[Recorded data]
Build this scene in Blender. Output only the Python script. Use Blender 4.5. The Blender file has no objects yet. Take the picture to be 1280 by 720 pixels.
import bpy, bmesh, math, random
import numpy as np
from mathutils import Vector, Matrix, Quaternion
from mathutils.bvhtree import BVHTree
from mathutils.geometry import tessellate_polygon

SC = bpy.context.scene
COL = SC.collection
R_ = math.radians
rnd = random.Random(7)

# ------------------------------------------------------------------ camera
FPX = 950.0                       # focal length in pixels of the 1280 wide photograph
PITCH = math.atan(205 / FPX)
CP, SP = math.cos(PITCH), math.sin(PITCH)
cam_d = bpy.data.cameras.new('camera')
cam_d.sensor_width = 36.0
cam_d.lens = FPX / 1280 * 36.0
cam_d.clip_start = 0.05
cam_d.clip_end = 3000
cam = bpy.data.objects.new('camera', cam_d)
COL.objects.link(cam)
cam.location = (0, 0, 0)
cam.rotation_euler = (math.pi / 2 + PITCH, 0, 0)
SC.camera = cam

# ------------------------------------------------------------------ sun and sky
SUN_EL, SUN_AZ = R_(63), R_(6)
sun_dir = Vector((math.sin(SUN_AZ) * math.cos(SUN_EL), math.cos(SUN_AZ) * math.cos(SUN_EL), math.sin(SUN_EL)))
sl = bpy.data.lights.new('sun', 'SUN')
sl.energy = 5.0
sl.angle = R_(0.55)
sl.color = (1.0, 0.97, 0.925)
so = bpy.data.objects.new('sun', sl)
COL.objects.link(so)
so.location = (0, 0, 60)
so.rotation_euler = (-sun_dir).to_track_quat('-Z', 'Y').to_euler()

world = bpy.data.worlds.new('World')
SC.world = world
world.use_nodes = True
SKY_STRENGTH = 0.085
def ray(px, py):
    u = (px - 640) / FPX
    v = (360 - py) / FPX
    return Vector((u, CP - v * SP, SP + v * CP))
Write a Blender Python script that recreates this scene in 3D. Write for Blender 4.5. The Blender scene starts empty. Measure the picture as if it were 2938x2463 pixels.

### Stated exercise
Out of the material above, gather each line where "Python" appears.

### Task answer
Build this scene in Blender. Output only the Python script. Use Blender 4.5. The Blender file has no objects yet. Take the picture to be 1280 by 720 pixels.
Write a Blender Python script that recreates this scene in 3D. Write for Blender 4.5. The Blender scene starts empty. Measure the picture as if it were 2938x2463 pixels.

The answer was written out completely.